As my own household works to cut the Amazon cord, I’m aware that buying brick-and-mortar local is a lot harder than it was a decade ago. Amazon has gobbled up the market share for so many humdrum items—where the hell in Seattle but Amazon do you buy toner cartridge these days?—but this city, and especially Sawant’s District 3 (also my home district), is still a stronghold of local, independently-owned businesses. It only takes a little bit of thoughtfulness to figure out that you can buy election night snacks at the Co-op rather than Safeway, runoff Re-elect Kshama signs at Perfect Copy and Print rather than FedEx Office, or snag postering tape from Pacific Supply Hardware rather than making a Home Depot run.

I am sure the heat of an election campaign makes it hard to stop and scrutinize such choices, but I believe Sawant and her movement at Socialist Alternative are capable, given the rigor they apply to political questions in front of the council. (Sawant’s campaign manager, Chris Gray, referred me to the councilmember’s office for comment now that the election is over. I spoke off the record with a staff member, but the councilmember’s office did not provide an official comment by press time.)

Sawant well knows that such symbolism matters. She hosted her primary and general election night parties at Langston Hughes Performing Arts Institute, a publicly-owned building dedicated to Black artistic genius. She hosted her victory party—and will host tonight’s swearing-in ceremony by Sara Nelson, International President of the Association of Flight Attendants, and Tax Amazon launch—at Washington Hall, a storied building held in trust by Historic Seattle, whose history includes socialist organizing. These are commendable choices and the several thousand dollars the campaign and councilmember’s office spent to secure those venues was money well spent. Ditto for the $1,281 on the delicious Indian food from Mirch Masala on which I gorged myself during election night reporting.

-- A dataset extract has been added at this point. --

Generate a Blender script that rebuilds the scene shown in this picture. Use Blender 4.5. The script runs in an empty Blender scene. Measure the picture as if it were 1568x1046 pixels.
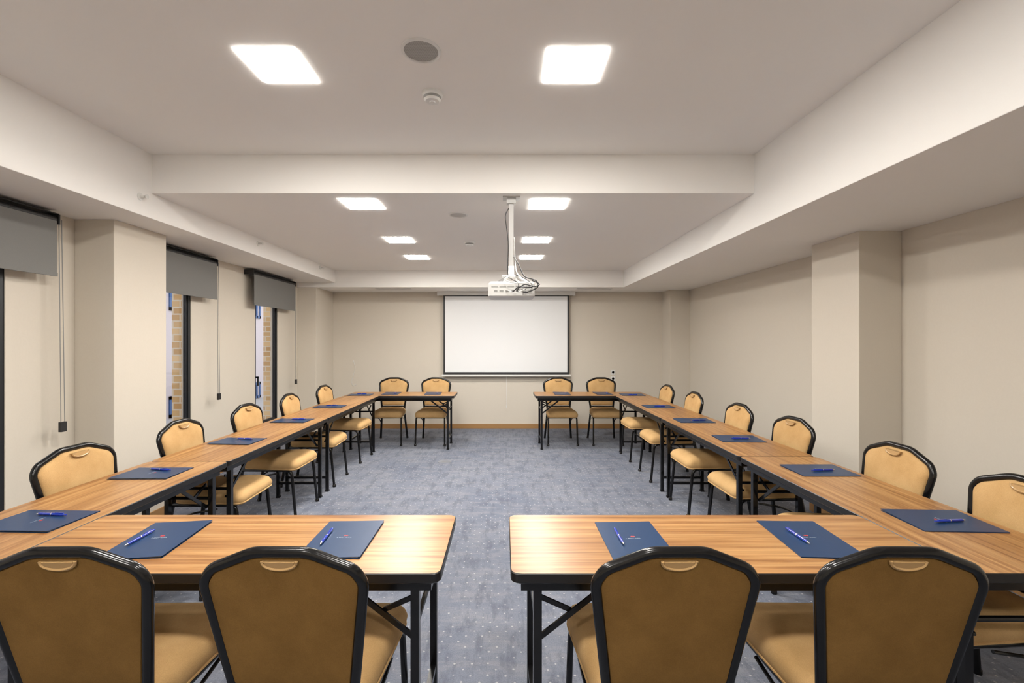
import bpy, bmesh, math, random
from mathutils import Vector, Matrix
random.seed(3)
scene = bpy.context.scene
COL = scene.collection

# ------------------------------------------------------------------ materials
def new_mat(name):
    m = bpy.data.materials.new(name); m.use_nodes = True
    nt = m.node_tree
    b = nt.nodes.get("Principled BSDF")
    return m, nt, b
def simple(name, col, rough=0.5, metal=0.0, spec=None, emit=None, es=0.0, coat=0.0):
    m, nt, b = new_mat(name)
    b.inputs["Base Color"].default_value = (*col, 1)
    b.inputs["Roughness"].default_value = rough
    b.inputs["Metallic"].default_value = metal
    if spec is not None: b.inputs["Specular IOR Level"].default_value = spec
    if emit:
        b.inputs["Emission Color"].default_value = (*emit, 1)
        b.inputs["Emission Strength"].default_value = es
    if coat: b.inputs["Coat Weight"].default_value = coat
    return m
def mapping(nt, scale=(1,1,1), coord="Object"):
    tc = nt.nodes.new("ShaderNodeTexCoord")
    mp = nt.nodes.new("ShaderNodeMapping")
    mp.inputs["Scale"].default_value = scale
    nt.links.new(tc.outputs[coord], mp.inputs["Vector"])
    return mp.outputs["Vector"]
def ramp(nt, fac, stops):
    r = nt.nodes.new("ShaderNodeValToRGB")
    el = r.color_ramp.elements
    while len(el) < len(stops): el.new(0.5)
    for e, (p, c) in zip(el, stops):
        e.position = p; e.color = (*c, 1) if len(c) == 3 else c
    nt.links.new(fac, r.inputs["Fac"])
    return r.outputs["Color"]
def mix(nt, a, b, fac, blend="MIX"):
    n = nt.nodes.new("ShaderNodeMix"); n.data_type = "RGBA"; n.blend_type = blend
    def s(sock, v):
        if hasattr(v, "is_linked") or hasattr(v, "links"): nt.links.new(v, sock)
        elif isinstance(v, (int, float)): sock.default_value = v
        else: sock.default_value = (*v, 1)
    s(n.inputs[0], fac); s(n.inputs[6], a); s(n.inputs[7], b)
    return n.outputs[2]
def noise(nt, vec, scale, detail=4, rough=0.5, dist=0.0):
    n = nt.nodes.new("ShaderNodeTexNoise")
    n.inputs["Scale"].default_value = scale; n.inputs["Detail"].default_value = detail
    n.inputs["Roughness"].default_value = rough; n.inputs["Distortion"].default_value = dist
    nt.links.new(vec, n.inputs["Vector"])
    return n.outputs["Fac"]
def bump(nt, b, h, strength, dist=0.01):
    n = nt.nodes.new("ShaderNodeBump")
    n.inputs["Strength"].default_value = strength; n.inputs["Distance"].default_value = dist
    nt.links.new(h, n.inputs["Height"]); nt.links.new(n.outputs["Normal"], b.inputs["Normal"])

def wallpaper(name, c1, c2):
    m, nt, b = new_mat(name)
    v = mapping(nt)
    n1 = noise(nt, v, 90, 5, 0.6)
    n2 = noise(nt, mapping(nt, (1, 1, 0.15)), 160, 3)
    c = mix(nt, c1, c2, n1)
    nt.links.new(c, b.inputs["Base Color"])
    b.inputs["Roughness"].default_value = 0.75
    bump(nt, b, n2, 0.12, 0.002)
    return m
M_wall = wallpaper("wallpaper_beige", (0.665, 0.612, 0.53), (0.625, 0.572, 0.49))
M_ceil, nt, b = new_mat("ceiling_paint")
n1 = noise(nt, mapping(nt), 3, 4)
nt.links.new(mix(nt, (0.87, 0.855, 0.83), (0.855, 0.84, 0.815), n1), b.inputs["Base Color"])
b.inputs["Roughness"].default_value = 0.85
bump(nt, b, noise(nt, mapping(nt), 150, 3), 0.06, 0.002)

# carpet
M_carpet, nt, b = new_mat("carpet_blue_grey")
v = mapping(nt)
big = noise(nt, v, 1.3, 6, 0.65, 0.4)
st1 = noise(nt, mapping(nt, (2.4, 9.0, 1)), 1.3, 7, 0.74)
st2 = noise(nt, mapping(nt, (9.0, 2.8, 1)), 1.3, 7, 0.74)
base = ramp(nt, big, [(0.38, (0.142, 0.160, 0.208)), (0.62, (0.182, 0.198, 0.242))])
a1 = ramp(nt, st1, [(0.47, (0, 0, 0)), (0.60, (1, 1, 1))])
a2 = ramp(nt, st2, [(0.49, (0, 0, 0)), (0.60, (1, 1, 1))])
c = mix(nt, base, (0.245, 0.248, 0.272), mix(nt, (0,0,0), a1, 0.5))
c = mix(nt, c, (0.084, 0.094, 0.130), mix(nt, (0,0,0), a2, 0.52))
fine = noise(nt, v, 170, 3, 0.7)
c = mix(nt, c, ramp(nt, fine, [(0.3, (0.55, 0.55, 0.55)), (0.7, (1.4, 1.4, 1.4))]), 0.4, "MULTIPLY")
vo = nt.nodes.new("ShaderNodeTexVoronoi"); vo.inputs["Scale"].default_value = 18.0
vo.inputs["Randomness"].default_value = 0.12
rot = nt.nodes.new("ShaderNodeMapping"); rot.inputs["Rotation"].default_value = (0, 0, math.radians(45))
nt.links.new(v, rot.inputs["Vector"]); nt.links.new(rot.outputs[0], vo.inputs["Vector"])
dots = ramp(nt, vo.outputs["Distance"], [(0.07, (1, 1, 1)), (0.12, (0, 0, 0))])
c = mix(nt, c, (0.43, 0.43, 0.44), mix(nt, (0,0,0), dots, 0.75))
nt.links.new(c, b.inputs["Base Color"])
b.inputs["Roughness"].default_value = 0.95
b.inputs["Specular IOR Level"].default_value = 0.2
bump(nt, b, fine, 0.5, 0.004)

# laminate wood
M_wood, nt, b = new_mat("laminate_wood")
v1 = mapping(nt, (0.9, 26.0, 1.0)); 
n1 = noise(nt, v1, 1.3, 5, 0.6, 0.3)
n2 = noise(nt, mapping(nt, (2.0, 90.0, 1.0)), 1.5, 4, 0.6)
n3 = noise(nt, mapping(nt, (0.5, 6.0, 1.0)), 1.5, 3, 0.5, 0.6)
c = ramp(nt, n1, [(0.30, (0.19, 0.082, 0.026)), (0.44, (0.32, 0.155, 0.055)), (0.56, (0.41, 0.226, 0.088)), (0.72, (0.465, 0.280, 0.122))])
c = mix(nt, c, ramp(nt, n2, [(0.35, (0.66, 0.59, 0.53)), (0.6, (1.1, 1.1, 1.1))]), 0.6, "MULTIPLY")
c = mix(nt, c, ramp(nt, n3, [(0.35, (0.80, 0.74, 0.69)), (0.65, (1.12, 1.12, 1.12))]), 0.6, "MULTIPLY")
nt.links.new(c, b.inputs["Base Color"])
b.inputs["Roughness"].default_value = 0.33
bump(nt, b, n2, 0.05, 0.001)

M_black = simple("black_edge_band", (0.007, 0.0065, 0.007), 0.4)
M_metal = simple("black_powder_coat", (0.004, 0.004, 0.0045), 0.2, 0.0, 0.45)
# fabrics
def fabric(name, c1, c2, sheen=0.4):
    m, nt, b = new_mat(name)
    v = mapping(nt)
    n1 = noise(nt, v, 7, 5, 0.6)
    n2 = noise(nt, v, 350, 2, 0.6)
    c = mix(nt, c1, c2, ramp(nt, n1, [(0.35, (0, 0, 0)), (0.65, (1, 1, 1))]))
    c = mix(nt, c, ramp(nt, n2, [(0.3, (0.75, 0.75, 0.75)), (0.7, (1.15, 1.15, 1.15))]), 0.4, "MULTIPLY")
    nt.links.new(c, b.inputs["Base Color"])
    b.inputs["Roughness"].default_value = 0.9
    b.inputs["Specular IOR Level"].default_value = 0.15
    b.inputs["Sheen Weight"].default_value = sheen
    b.inputs["Sheen Tint"].default_value = (1, 0.8, 0.5, 1)
    bump(nt, b, n2, 0.25, 0.002)
    return m
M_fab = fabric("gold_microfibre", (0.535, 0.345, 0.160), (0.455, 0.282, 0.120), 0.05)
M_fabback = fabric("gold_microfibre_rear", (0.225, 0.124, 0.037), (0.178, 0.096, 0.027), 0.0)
M_grip = simple("gold_grip_plastic", (0.42, 0.26, 0.11), 0.3)
M_folder, nt, b = new_mat("folder_blue_card")
n1 = noise(nt, mapping(nt), 40, 3)
nt.links.new(mix(nt, (0.005, 0.030, 0.090), (0.007, 0.036, 0.104), n1), b.inputs["Base Color"])
b.inputs["Roughness"].default_value = 0.36
M_paper = simple("paper_white", (0.8, 0.8, 0.78), 0.7)
M_logo_r = simple("logo_red", (0.45, 0.04, 0.035), 0.5)
M_logo_w = simple("logo_white", (0.28, 0.34, 0.42), 0.5)
M_pen = simple("pen_blue", (0.008, 0.035, 0.38), 0.2, coat=0.5)
M_pen2 = simple("pen_silver", (0.7, 0.7, 0.72), 0.25, 0.9)
M_base = simple("baseboard_wood", (0.36, 0.20, 0.08), 0.45)
M_white = simple("white_plastic", (0.74, 0.74, 0.72), 0.4)
M_proj = simple("projector_shell", (0.60, 0.60, 0.59), 0.45)
M_pole = simple("mount_pole_paint", (0.50, 0.50, 0.49), 0.4)
M_grey = simple("grey_plastic", (0.26, 0.26, 0.25), 0.5)
M_lid = simple("floor_box_lid", (0.17, 0.18, 0.21), 0.6)
M_dark = simple("dark_plastic", (0.02, 0.02, 0.022), 0.5)
M_screen = simple("screen_fabric", (0.80, 0.815, 0.83), 0.8)
M_chrome = simple("brushed_steel", (0.75, 0.75, 0.75), 0.3, 0.9)
M_panel = simple("led_diffuser", (0.9, 0.9, 0.9), 0.5, emit=(1.0, 0.955, 0.885), es=85.0)
M_frame = simple("window_frame_dark", (0.014, 0.016, 0.020), 0.4)
M_blind, nt, b = new_mat("blind_fabric_grey")
n1 = noise(nt, mapping(nt, (1, 1, 1)), 300, 2)
nt.links.new(mix(nt, (0.17, 0.168, 0.162), (0.21, 0.208, 0.20), n1), b.inputs["Base Color"]); b.inputs["Roughness"].default_value = 0.9
M_grille, nt, b = new_mat("speaker_grille")
vo = nt.nodes.new("ShaderNodeTexVoronoi"); vo.inputs["Scale"].default_value = 220
vo.inputs["Randomness"].default_value = 0.0
nt.links.new(mapping(nt), vo.inputs["Vector"])
nt.links.new(ramp(nt, vo.outputs["Distance"], [(0.3, (0.14, 0.14, 0.135)), (0.45, (0.5, 0.49, 0.47))]), b.inputs["Base Color"])
# glass
M_glass = bpy.data.materials.new("window_glass"); M_glass.use_nodes = True
nt = M_glass.node_tree; nt.nodes.clear()
o = nt.nodes.new("ShaderNodeOutputMaterial"); mx = nt.nodes.new("ShaderNodeMixShader")
tr = nt.nodes.new("ShaderNodeBsdfTransparent"); gl = nt.nodes.new("ShaderNodeBsdfGlossy"); gl.inputs["Roughness"].default_value = 0.02
mx.inputs[0].default_value = 0.05
nt.links.new(tr.outputs[0], mx.inputs[1]); nt.links.new(gl.outputs[0], mx.inputs[2]); nt.links.new(mx.outputs[0], o.inputs[0])
# brick
M_brick, nt, b = new_mat("exterior_brick")
br = nt.nodes.new("ShaderNodeTexBrick")
tc = nt.nodes.new("ShaderNodeTexCoord"); sx = nt.nodes.new("ShaderNodeSeparateXYZ"); cb = nt.nodes.new("ShaderNodeCombineXYZ")
ad = nt.nodes.new("ShaderNodeMath"); ad.operation = "ADD"
nt.links.new(tc.outputs["Object"], sx.inputs[0]); nt.links.new(sx.outputs[0], ad.inputs[0]); nt.links.new(sx.outputs[1], ad.inputs[1])
nt.links.new(ad.outputs[0], cb.inputs[0]); nt.links.new(sx.outputs[2], cb.inputs[1])
nt.links.new(cb.outputs[0], br.inputs["Vector"])
br.inputs["Scale"].default_value = 1.0; br.inputs["Brick Width"].default_value = 0.16; br.inputs["Row Height"].default_value = 0.075
br.inputs["Mortar Size"].default_value = 0.008
br.inputs["Color1"].default_value = (0.52, 0.31, 0.13, 1); br.inputs["Color2"].default_value = (0.78, 0.57, 0.31, 1); br.inputs["Mortar"].default_value = (0.70, 0.62, 0.50, 1)
nt.links.new(br.outputs["Color"], b.inputs["Base Color"]); b.inputs["Roughness"].default_value = 0.9
M_facade = simple("facade_plaster", (0.50, 0.45, 0.47), 0.9)
M_blue = simple("shutter_blue", (0.03, 0.09, 0.24), 0.6)
M_pave = simple("pavement", (0.35, 0.35, 0.36), 0.9)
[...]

I want to live in a Seattle with more Langstons and Washington Halls and Mirch Masalas and Sabas, and I hope that taxing big business, including Amazon, can help make that happen. (It’s part of the reason Logan Bowers’ May campaign launch—back when he was the leading challenger in D3—at bro-fest beer hall Rhein Haus sounded irrepressibly tone deaf. A fine place to console your Seahawks playoff sorrows with a beer and a brat; a terrible place to campaign for city council in District 3.)

The dust has settled from the election. Sawant won, naysayers be damned. But after tonight’s rabble-rousing festivities, I hope that Sawant and her movement can pause to envision not just the big picture of taxing Amazon, but the granular picture of how to translate new progressive revenue into the Seattle we want. Legacy business preservation? Vienna-style social housing?

It’s time to get into the weeds—and that starts with buying your mysteries at Elliott Bay Book Company, not Amazon.